TASK PROMPT:
Look through the material and copy each line holding "from".
**** SUPPLIED DATA ****
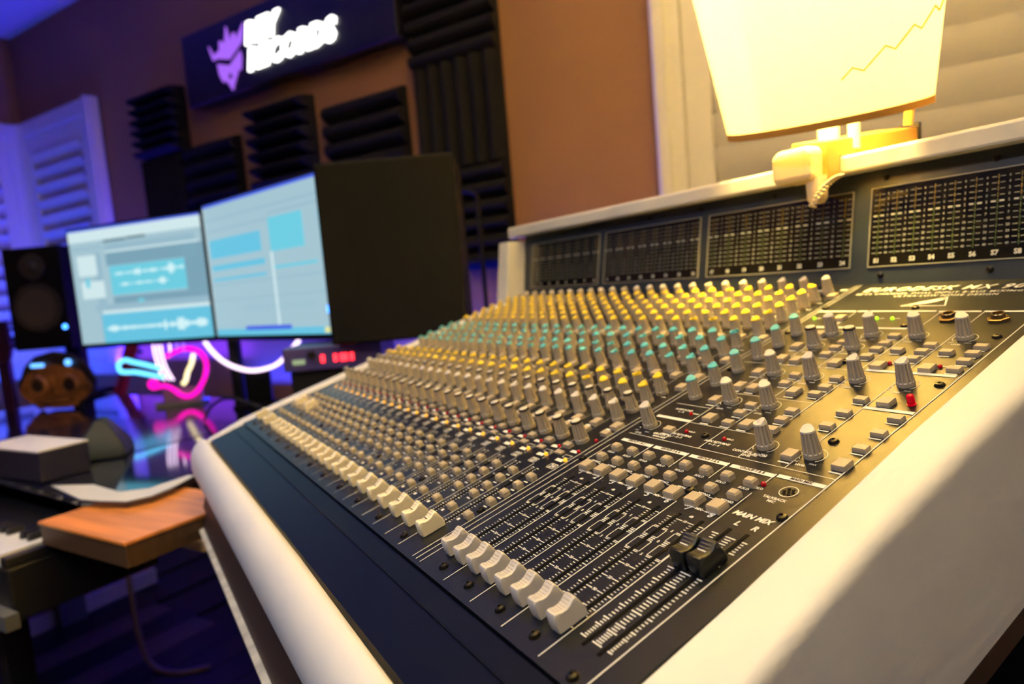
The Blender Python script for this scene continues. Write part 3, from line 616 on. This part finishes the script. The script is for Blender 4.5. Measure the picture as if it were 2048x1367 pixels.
# piano keyboard
kb = thing('stage_piano', 'black stage piano with white keys below the wooden board', 'keyboard', ROOM @ T(-1.13, 0.405, 0.60))
kbm = mat('piano_black_plastic', (0.012, 0.012, 0.014), 0.4)
part('body', MB().box(-1.20, 0.0, -0.012, 0.205, 0, 0.082), kbm, kb, bevel=0.004)
part('rear_housing', MB().box(-1.20, 0.0, 0.055, 0.205, 0.082, 0.094), kbm, kb)
part('end_block', MB().box(-0.016, 0.0, -0.012, 0.205, 0.082, 0.097), kbm, kb, bevel=0.002)
part('front_rail', MB().box(-1.20, 0.02, -0.03, -0.012, 0.0, 0.022), mat('grey_rail', (0.12, 0.12, 0.12), 0.4), kb)
wk = MB().box(-0.0112, 0.0112, -0.012, 0.056, 0.082, 0.100).mesh('white_key', mat('ivory_key', (0.82, 0.80, 0.77), 0.3)); bk = MB().rects([(0.0055, 0.012, 0.100), (0.0045, 0.010, 0.110)], 0, 0.047).mesh('black_key', kbm)
for k in range(26):
    put('white_key', wk, kb, T(-0.03 - k*0.0235, 0, 0))
    if k % 7 not in (2, 6): put('black_key', bk, kb, T(-0.03 - k*0.0235 - 0.0118, 0, 0))
part('stand_leg', MB().box(-0.30, -0.26, 0.06, 0.10, -0.60, 0), kbm, kb); part('stand_leg', MB().box(-1.10, -1.06, 0.06, 0.10, -0.60, 0), kbm, kb)
# things on the desk
def on(a, y, z=0.745, rz=0.0): return ROOM @ T(a, y, z) @ RZ(rz)
nb = thing('box', 'dark blue box with a white sheet on its lid on the left of the desk', 'box', on(-1.42, 0.575, 0.7455, 0.05))
part('carton', MB().box(-0.13, 0.085, -0.045, 0.042, 0, 0.054), mat('navy_carton', (0.004, 0.005, 0.03), 0.5), nb, bevel=0.002)
part('white_lid', MB().box(-0.13, 0.085, -0.045, 0.042, 0.0545, 0.057), mat('white_card', (0.86, 0.84, 0.86), 0.6), nb)
solo('pyramid_ornament', MB().loft([[(-0.062, -0.05, 0), (0.05, -0.052, 0), (0.055, 0.045, 0), (-0.055, 0.05, 0)], [(-0.058, -0.046, 0.022), (0.046, -0.048, 0.022), (0.05, 0.04, 0.022), (-0.05, 0.045, 0.022)], [(-0.035, -0.012, 0.070), (0.012, -0.014, 0.070), (0.014, 0.012, 0.070), (-0.033, 0.012, 0.070)], [(-0.026, -0.008, 0.076), (0.006, -0.010, 0.076), (0.008, 0.008, 0.076), (-0.024, 0.008, 0.076)]]), mat('dark_green_rubber', (0.012, 0.018, 0.018), 0.5), on(-1.445, 0.700, 0.7455, -0.6), 'dark blunt pyramid-shaped ornament beside the white-topped box', 'ornament', smooth=25, bevel=0.004)
solo('desk_pad', MB().prism([(-0.55, -0.16), (0.02, -0.10), (0.05, 0.20), (-0.02, 0.30), (-0.55, 0.24)], 0, 0.0006), mat('dark_desk_pad', (0.01, 0.011, 0.03), 0.12), on(-1.43, 0.72, 0.7456), 'thin dark desk pad under the box and the pyramid', 'desk pad')
bpy.data.objects['box'].location.z = 0.7466; bpy.data.objects['pyramid_ornament'].location.z = 0.7466
# sugar skull plaque
sk = thing('skull_plaque', 'carved wooden skull-shaped plaque leaning at the back left of the desk', 'plaque', on(-2.355, 1.022, 0.7456, 0.34) @ Matrix.Diagonal((1.12, 1, 1.0, 1)))
skw = mat('carved_copper_wood', (0.28, 0.11, 0.035), 0.45, noise=(22, 0.6), bump=(60, 0.5)); skd = mat('skull_dark', (0.02, 0.016, 0.014), 0.5)
ol = [(-.062, 0), (-.05, .012), (-.02, .004), (.03, .004), (.058, .012), (.07, 0), (.082, .02), (.10, .03), (.128, .055), (.136, .085), (.118, .12), (.10, .15), (.06, .175), (0, .185), (-.06, .172), (-.10, .14), (-.115, .11), (-.132, .085), (-.128, .055), (-.10, .03), (-.082, .015)]
part('backplate', MB().prism(ol, 0, 0.014, 'xz'), skd, sk, bevel=0.003)
il = [(x*0.93, 0.008 + z*0.74) for x, z in ol]
part('carved_face', MB().prism(il, -0.006, 0.0, 'xz'), skw, sk, bevel=0.002)
for x in (-0.052, 0.055):
    part('eye_ring', MB().lathe([(0.020, 0.006), (0.021, 0.012), (0.030, 0.013), (0.034, 0.006)], 24, (x, 0, 0.078), 'y'), skw, sk, smooth=40)
    part('eye', MB().lathe([(0.0, 0.007), (0.021, 0.007), (0.021, 0.0095), (0.0, 0.0095)], 24, (x, 0, 0.078), 'y'), skd, sk)
part('nose', MB().prism([(-.012, .055), (.012, .055), (.004, .105), (-.004, .105)], -0.014, -0.006, 'xz'), skw, sk); part('teeth', MB().box(-0.045, 0.045, -0.012, -0.006, 0.022, 0.040), skw, sk, bevel=0.003)
part('mouth_bar', MB().box(-0.06, 0.06, -0.012, -0.006, 0.008, 0.016), skw, sk, bevel=0.002)
part('left_painted_glint', MB().box(-0.068, -0.022, -0.009, -0.004, 0.138, 0.150), glow('blue_glint', (0.12, 0.38, 1.0), 2.5), sk, bevel=0.003); part('right_painted_glint', MB().lathe([(0.0, 0.004), (0.010, 0.004), (0.010, 0.009)], 14, (0.06, 0, 0.148), 'y'), MATS['blue_glint'], sk)  # glowing patches imitate blue light glinting on the plaque
# monitors
scr_bg = glow('screen_pale', (0.36, 0.54, 0.62), 1.0)
def monitor(M, W, Hh, label, draw):
    m = thing('computer_monitor', label, 'monitor', M, 'pair of computer monitors')
    part('casing', MB().box(-0.009, W+0.005, 0.0008, 0.03, -0.013, Hh+0.011), blackm, m, bevel=0.003)
    sc = part('screen', MB().box(0, W, 0, 0.004, 0, Hh), scr_bg, m)
    part('arm', MB().box(W/2-0.03, W/2+0.03, 0.03, 0.09, 0.10, 0.22), blackm, m)
    for k, (mm, rs) in enumerate(draw.items()):
        q = MB()
        for r in rs: x0, x1, y0, y1 = r; q.box(x0*W, x1*W, -0.0006 - k*0.0003, -0.0003, (1-y1)*Hh, (1-y0)*Hh)
        part('screen_graphics', q, mm, sc, kind='stuff')
    return m
g_white, g_cyan, g_cy2, g_dark, g_mid, g_blue, g_gr2, g_yel, g_white2 = glow('screen_white', (0.62, 0.79, 0.82), 1.0), glow('screen_cyan', (0.13, 0.54, 0.74), 1.0), glow('screen_bright_cyan', (0.15, 0.60, 0.74), 1.0), glow('screen_slate', (0.10, 0.19, 0.23), 1.0), glow('screen_grey', (0.19, 0.36, 0.46), 1.0), glow('screen_edge_blue', (0.06, 0.12, 0.75), 1.0), glow('screen_blue_grey', (0.30, 0.48, 0.58), 1.0), glow('screen_yellow', (0.8, 0.75, 0.3), 1.0), glow('screen_wave', (0.62, 0.88, 0.92), 1.0)
rw = random.Random(5)
def wave(x0, x1, yc, amp, n, dens):
    out = []
    for i in range(n):
        x = x0 + (x1-x0)*i/n; e = amp*(0.18 + (0.5 if i < 0.58*n else 1.25)*abs(math.sin(i*dens)*math.sin(i*0.37+1)))*rw.uniform(0.35, 1); out.append((x, x+(x1-x0)/n*1.02, yc-e, yc+e))
    return out
dl = {g_mid: [(.28, .95, .22, .33), (.86, 1.0, .22, .62), (.30, 1, .60, .67)], g_gr2: [(0, .26, .15, .17), (.15, 1, .66, .72), (.28, .95, .14, .22), (.18, .24, .2, 1)], g_white: [(0, 1, 0, .10), (.20, 1, .715, .745), (.28, .97, .20, .215), (.06, .24, .45, .60), (.05, .2, .22, .4)],
      g_cyan: [(.19, 1, .745, 1.0)], g_cy2: [(.30, .86, .335, .585), (.10, .13, .42, .50), (.49, .53, .635, .665)], g_dark: [(.28, .45, .105, .125), (.46, .60, .10, .12)], g_white2: wave(.22, .97, .875, .055, 46, 0.33) + wave(.33, .58, .405, .03, 16, 0.7) + wave(.58, .85, .405, .035, 16, 0.5) + wave(.36, .74, .50, .022, 22, 0.6), g_blue: [(0, 1, -0.012, 0.006)]}
dr = {g_gr2: [(0, 1, .10, .115), (.02, .62, .185, .20), (.6, 1, .15, .165), (0, 1, .60, .61), (0, 1, .72, .73)] + [(.30+.022*i, .306+.022*i, .77, .82) for i in range(28)], g_cyan: [(.03, .52, .26, .40), (.03, .54, .455, .495), (.03, .54, .555, .575), (0, 1, .95, 1.0)], g_cy2: [(.60, .87, .19, .42), (.62, .95, .52, .54), (.99, 1, .2, .5)], g_white: [(.595, .61, .42, .95), (0, .002, 0, 1)], g_blue: [(0, 1, -0.012, 0.008), (0.3, 0.7, .93, .96)], g_yel: [(.955, .99, .955, .99)]}
def mon_frame(a0, y0, a1, y1, z): return ROOM @ T(a0, y0, z) @ RZ(math.atan2(y1-y0, a1-a0)), math.hypot(a1-a0, y1-y0)
Ml, Wl = mon_frame(-2.095, 0.997, -1.620, 1.097, 0.950); monitor(Ml, Wl, 0.322, 'left computer monitor showing a blue audio waveform editor', dl)
Mr, Wr = mon_frame(-1.604, 1.099, -1.085, 1.013, 0.950); monitor(Mr, Wr, 0.334, 'right computer monitor showing an arrangement of pale cyan tracks', dr)
part('stand_pole', MB().lathe([(0.018, 0), (0.018, 0.34)], 16), blackm, bpy.data.objects['computer_monitor'], T(Wl-0.02, 0.09, -0.205))
part('cross_arm', MB().box(0.20, Wl+0.0, 0.07, 0.095, 0.135, 0.165), blackm, bpy.data.objects['computer_monitor'])
# speakers
def speaker(M, label, face, W=0.20, Dp=0.27, Hh=0.352):
    s = thing('studio_speaker', label, 'speaker', M, 'pair of black studio speakers')
    part('cabinet', MB().box(-W/2, W/2, 0, Dp, 0, Hh), mat('black_vinyl_cabinet', (0.004, 0.004, 0.004), 0.7, spec=0.15), s, bevel=0.006)
    part('woofer_surround', MB().lathe([(0.084, 0), (0.084, 0.002), (0.072, 0.004), (0.066, 0.001)], 32, (0, 0, 0.145), 'y'), mat('rubber_surround', (0.03, 0.028, 0.026), 0.4), s, smooth=50)
    part('woofer_cone', MB().lathe([(0.066, -0.010), (0.03, -0.012), (0.028, -0.011), (0.012, -0.0095)], 32, (0, -0.013, 0.145), 'y'), mat('woofer_cone', (0.06, 0.055, 0.05), 0.3), s, smooth=50)
    part('tweeter', MB().lathe([(0.045, 0), (0.044, 0.004), (0.02, 0.001), (0.014, 0.006), (0.004, 0.010)], 24, (0, 0, 0.285), 'y'), MATS['rubber_surround'], s, smooth=50)
    part('power_light', MB().lathe([(0.0, 0), (0.008, 0.0), (0.008, 0.003), (0.0, 0.004)], 12, (0.085, 0, 0.072), 'y'), glow('blue_power_light', (0.05, 0.25, 1.0), 6), s)
    return s
s1 = speaker(ROOM @ T(-2.612, 1.115, 0.930) @ RZ(0.56), 'black studio speaker with a blue light left of the monitors', 0)
part('stand_column', MB().lathe([(0.035, -0.17), (0.035, 0.0)], 16, (0.02, 0.14, 0)), blackm, s1); part('stand_foot', MB().box(-0.07, 0.11, 0.05, 0.23, -0.185, -0.168), blackm, s1)
rgt = RX.copy(); rgt.z = 0; rgt.normalize()
s2 = speaker(Matrix.Translation((-0.328, 0.258, 0.933)) @ RZ(math.atan2(rgt.y, rgt.x) - math.pi/2), 'black studio speaker seen from its plain side between monitor and mixer', 0)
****
SOLUTION TO THE EXERCISE:
The Blender Python script for this scene continues. Write part 3, from line 616 on. This part finishes the script. The script is for Blender 4.5. Measure the picture as if it were 2048x1367 pixels.
s2 = speaker(Matrix.Translation((-0.328, 0.258, 0.933)) @ RZ(math.atan2(rgt.y, rgt.x) - math.pi/2), 'black studio speaker seen from its plain side between monitor and mixer', 0)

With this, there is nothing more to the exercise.